No matter what happens to the Indonesian Crude Price index, and no matter how many barrels the company pumps from its one producing oil block, INDO won’t generate sufficient cash flow to fund its operations and capital expenditures this year. That’s not just our opinion. It’s what the company shared in the notes to its most recent financial statements, which, like the notes to its previous financial statements, disclose doubts about the company’s ability to continue as a going concern.

Founded in 2018, INDO is a development-stage cash furnace that burned through $2,835,512 in the latter half of 2021. Its operating loss for the six-month period was $2,933,230, which was an improvement from the $3,838,218 it lost in the second half of 2020. The losses will continue as the company ploughs resources into finding sufficient reserves in its non-producing Citarum Block.

Drilling for cash
To accomplish its ambitious plans, INDO will have to raise significant additional financing within the next 12 months.
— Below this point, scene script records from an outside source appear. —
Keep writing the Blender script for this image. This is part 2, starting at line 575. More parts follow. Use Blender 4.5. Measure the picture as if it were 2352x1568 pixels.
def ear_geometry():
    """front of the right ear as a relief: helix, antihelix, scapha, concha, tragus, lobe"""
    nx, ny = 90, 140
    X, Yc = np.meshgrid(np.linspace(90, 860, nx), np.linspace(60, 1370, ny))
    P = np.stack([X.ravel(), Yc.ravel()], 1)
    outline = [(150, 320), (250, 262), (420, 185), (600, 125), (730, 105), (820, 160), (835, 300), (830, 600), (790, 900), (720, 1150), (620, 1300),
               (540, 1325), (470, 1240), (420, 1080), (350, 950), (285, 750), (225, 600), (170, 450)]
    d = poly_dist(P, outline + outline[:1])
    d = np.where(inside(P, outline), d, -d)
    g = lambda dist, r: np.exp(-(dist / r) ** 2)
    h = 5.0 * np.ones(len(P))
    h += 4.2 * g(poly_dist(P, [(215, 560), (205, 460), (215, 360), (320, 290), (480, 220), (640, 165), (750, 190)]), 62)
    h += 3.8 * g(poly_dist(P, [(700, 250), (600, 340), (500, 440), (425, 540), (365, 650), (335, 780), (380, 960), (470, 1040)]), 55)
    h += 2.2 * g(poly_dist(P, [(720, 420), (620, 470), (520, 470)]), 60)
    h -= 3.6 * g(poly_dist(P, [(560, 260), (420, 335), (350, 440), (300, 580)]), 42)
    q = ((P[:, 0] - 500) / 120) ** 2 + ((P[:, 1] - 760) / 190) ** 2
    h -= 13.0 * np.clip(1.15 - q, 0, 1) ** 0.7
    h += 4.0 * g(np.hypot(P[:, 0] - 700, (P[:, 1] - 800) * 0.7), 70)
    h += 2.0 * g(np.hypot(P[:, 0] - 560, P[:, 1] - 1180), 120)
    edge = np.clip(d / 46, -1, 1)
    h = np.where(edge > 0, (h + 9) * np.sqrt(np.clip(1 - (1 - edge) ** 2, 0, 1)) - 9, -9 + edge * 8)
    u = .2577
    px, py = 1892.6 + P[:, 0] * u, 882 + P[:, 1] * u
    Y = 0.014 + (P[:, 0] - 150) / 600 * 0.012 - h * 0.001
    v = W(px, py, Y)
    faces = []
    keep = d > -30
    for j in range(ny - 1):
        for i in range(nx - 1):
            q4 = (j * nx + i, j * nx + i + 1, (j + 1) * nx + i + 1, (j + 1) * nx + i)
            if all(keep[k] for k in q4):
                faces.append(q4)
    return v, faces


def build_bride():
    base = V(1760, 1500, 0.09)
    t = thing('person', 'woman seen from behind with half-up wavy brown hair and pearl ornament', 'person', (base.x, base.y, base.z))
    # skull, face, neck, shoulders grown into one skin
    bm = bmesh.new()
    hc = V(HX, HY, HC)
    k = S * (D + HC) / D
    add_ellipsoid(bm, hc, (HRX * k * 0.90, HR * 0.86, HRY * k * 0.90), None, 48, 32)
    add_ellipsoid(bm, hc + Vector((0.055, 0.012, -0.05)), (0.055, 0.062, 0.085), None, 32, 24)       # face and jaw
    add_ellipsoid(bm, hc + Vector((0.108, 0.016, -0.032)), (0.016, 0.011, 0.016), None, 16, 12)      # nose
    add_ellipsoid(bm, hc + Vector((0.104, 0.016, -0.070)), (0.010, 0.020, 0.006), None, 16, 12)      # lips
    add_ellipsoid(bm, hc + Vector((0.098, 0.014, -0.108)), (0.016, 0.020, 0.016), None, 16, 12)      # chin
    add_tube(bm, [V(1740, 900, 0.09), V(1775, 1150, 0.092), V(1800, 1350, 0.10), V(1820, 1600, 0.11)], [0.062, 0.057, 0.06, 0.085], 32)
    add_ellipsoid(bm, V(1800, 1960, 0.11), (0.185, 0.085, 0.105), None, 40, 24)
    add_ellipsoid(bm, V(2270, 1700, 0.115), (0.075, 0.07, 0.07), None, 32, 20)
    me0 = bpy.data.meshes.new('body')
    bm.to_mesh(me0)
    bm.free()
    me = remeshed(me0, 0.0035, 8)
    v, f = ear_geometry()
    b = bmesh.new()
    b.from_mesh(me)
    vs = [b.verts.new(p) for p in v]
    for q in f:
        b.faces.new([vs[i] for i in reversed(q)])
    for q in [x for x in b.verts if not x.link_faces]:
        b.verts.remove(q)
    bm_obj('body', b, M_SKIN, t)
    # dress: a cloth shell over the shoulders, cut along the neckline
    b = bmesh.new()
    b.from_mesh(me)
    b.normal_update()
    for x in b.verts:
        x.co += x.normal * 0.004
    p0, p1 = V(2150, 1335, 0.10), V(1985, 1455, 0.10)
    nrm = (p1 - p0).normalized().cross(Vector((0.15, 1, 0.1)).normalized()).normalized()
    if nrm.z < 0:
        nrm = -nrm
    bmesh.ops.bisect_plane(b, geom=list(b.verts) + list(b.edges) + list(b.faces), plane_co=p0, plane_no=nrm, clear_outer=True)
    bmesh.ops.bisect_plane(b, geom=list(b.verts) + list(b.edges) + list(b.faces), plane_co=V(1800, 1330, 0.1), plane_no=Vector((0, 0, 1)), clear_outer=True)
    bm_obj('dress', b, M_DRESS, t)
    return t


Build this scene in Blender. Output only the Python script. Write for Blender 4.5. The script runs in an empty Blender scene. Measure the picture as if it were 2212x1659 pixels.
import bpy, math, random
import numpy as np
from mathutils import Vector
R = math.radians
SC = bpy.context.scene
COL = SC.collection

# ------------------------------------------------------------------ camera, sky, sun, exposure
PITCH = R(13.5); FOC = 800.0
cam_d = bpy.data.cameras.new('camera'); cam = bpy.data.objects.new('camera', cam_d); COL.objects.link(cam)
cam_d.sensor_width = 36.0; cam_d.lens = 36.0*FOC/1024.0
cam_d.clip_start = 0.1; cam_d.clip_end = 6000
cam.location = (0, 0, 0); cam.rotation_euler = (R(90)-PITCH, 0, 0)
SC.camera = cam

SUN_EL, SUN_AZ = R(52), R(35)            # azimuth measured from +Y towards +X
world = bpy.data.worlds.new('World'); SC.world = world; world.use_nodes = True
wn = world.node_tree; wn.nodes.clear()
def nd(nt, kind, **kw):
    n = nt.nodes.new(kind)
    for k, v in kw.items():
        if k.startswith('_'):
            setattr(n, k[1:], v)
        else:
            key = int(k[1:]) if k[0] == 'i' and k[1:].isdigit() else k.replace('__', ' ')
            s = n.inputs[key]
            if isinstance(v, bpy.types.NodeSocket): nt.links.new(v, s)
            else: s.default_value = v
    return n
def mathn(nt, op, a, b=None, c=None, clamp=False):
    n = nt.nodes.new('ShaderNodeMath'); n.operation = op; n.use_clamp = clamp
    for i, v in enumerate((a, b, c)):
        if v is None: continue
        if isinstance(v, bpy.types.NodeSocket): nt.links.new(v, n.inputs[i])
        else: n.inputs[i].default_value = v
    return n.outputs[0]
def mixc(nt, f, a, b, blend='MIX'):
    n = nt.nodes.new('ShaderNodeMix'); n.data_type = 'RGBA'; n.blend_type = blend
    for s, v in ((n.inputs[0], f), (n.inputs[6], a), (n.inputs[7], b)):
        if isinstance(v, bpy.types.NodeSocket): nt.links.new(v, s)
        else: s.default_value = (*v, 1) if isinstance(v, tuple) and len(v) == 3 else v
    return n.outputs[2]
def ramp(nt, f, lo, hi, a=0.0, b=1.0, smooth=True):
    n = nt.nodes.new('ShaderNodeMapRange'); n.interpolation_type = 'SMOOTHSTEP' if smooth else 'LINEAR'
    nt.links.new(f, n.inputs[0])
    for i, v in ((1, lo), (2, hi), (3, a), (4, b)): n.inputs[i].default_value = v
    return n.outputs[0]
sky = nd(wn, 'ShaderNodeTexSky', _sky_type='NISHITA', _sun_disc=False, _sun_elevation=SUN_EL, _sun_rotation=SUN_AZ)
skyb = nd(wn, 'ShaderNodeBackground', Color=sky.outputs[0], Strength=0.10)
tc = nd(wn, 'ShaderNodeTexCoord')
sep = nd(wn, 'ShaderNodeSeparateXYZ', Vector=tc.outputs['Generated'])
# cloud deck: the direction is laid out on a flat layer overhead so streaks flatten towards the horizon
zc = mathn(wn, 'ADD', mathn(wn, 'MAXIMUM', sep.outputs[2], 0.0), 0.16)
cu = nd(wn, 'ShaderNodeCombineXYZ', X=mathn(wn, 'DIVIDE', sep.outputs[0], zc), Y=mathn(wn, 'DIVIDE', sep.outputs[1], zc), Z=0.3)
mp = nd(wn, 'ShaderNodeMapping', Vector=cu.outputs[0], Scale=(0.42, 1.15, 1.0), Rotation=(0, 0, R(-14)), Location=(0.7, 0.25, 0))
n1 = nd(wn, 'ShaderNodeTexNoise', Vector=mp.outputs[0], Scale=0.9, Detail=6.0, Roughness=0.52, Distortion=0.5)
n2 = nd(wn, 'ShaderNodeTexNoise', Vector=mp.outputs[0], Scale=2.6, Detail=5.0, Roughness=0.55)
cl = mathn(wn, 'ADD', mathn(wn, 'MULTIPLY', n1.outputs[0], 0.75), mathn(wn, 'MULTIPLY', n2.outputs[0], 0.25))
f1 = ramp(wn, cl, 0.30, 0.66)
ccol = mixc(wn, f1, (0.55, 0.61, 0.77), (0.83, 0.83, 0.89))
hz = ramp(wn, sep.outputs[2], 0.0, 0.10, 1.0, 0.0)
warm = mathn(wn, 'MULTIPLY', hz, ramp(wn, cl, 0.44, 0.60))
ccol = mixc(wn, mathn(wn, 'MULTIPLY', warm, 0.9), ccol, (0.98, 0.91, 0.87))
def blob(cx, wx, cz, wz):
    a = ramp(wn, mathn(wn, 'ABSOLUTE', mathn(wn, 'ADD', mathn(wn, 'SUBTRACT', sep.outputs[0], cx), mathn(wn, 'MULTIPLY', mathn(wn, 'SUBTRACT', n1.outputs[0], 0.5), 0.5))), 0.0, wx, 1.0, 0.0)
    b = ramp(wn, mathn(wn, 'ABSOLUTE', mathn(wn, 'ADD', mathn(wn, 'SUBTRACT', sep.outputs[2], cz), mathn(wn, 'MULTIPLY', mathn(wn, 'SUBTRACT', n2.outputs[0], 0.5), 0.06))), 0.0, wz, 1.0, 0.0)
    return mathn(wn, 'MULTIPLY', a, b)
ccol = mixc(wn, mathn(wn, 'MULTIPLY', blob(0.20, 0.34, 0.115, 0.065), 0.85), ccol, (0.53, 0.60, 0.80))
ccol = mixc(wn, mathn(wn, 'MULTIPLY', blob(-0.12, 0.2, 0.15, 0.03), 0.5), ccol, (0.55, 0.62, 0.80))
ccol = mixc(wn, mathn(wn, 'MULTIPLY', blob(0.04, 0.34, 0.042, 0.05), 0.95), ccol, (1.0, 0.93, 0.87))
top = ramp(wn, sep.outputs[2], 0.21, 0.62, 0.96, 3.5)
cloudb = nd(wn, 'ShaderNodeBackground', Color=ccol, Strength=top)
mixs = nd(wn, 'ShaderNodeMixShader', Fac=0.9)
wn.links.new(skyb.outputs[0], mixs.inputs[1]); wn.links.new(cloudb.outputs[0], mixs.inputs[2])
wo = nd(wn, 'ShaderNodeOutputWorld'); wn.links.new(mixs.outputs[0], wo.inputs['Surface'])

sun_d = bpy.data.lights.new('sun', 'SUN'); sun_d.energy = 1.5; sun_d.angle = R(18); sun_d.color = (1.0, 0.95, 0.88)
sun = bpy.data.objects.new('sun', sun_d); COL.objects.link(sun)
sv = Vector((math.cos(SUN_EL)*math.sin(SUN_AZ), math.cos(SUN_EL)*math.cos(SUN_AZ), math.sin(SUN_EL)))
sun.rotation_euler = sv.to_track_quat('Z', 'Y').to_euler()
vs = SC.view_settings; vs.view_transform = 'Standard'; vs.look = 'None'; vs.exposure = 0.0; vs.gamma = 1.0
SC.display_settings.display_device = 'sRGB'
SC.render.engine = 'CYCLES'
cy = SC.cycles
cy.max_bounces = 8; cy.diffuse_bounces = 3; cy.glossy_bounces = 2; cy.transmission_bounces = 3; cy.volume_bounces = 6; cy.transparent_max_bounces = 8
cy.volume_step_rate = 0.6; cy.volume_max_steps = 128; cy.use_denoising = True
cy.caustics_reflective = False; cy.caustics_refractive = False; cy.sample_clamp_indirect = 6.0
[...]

As of Nov. 30, 2021, insiders controlled 79% of the company’s ordinary shares outstanding, and the company had a public float of only 1,547,685 shares. Thus even a modest issuance of less than 1,000,000 shares could significantly dilute shareholders and put downward pressure on the company’s stock price.

In January, shareholders got a taste of the kind of financing INDO will likely come to depend on. The company sold a $7,000,000 private placement of an 18-month convertible note with a conversion price of $6.00 per share and five-year warrants to purchase up to 537,070 ordinary shares at $6.00 per share. Issuing all the underlying shares would more than double INDO’s public float and increase total shares outstanding by 23%.

Terms of the placement favored the buyer over the issuer. The note was sold at a 6% discount to face value, and the conversion price of $6.00 per share is subject to full ratchet anti-dilution adjustments if the company issues additional ordinary shares. The buyer was L1 Capital Global Opportunities Master Fund, Ltd., which is a hedge fund that routinely participates in such private placements.

Legacy of losses
Let’s take a look at what tends to happen when issuers sell shares to L1 Capital. This table shows 73 private placements in which the hedge fund has participated since 2017. We selected only private placements of stocks that were publicly traded at the time of the sale so that we could compare the adjusted closing price on the date of the share purchase agreement (SPA) with yesterday’s closing price. The average annualized rate of return is -43%. If history is any guide, INDO’s moment as a high flyer will be brief.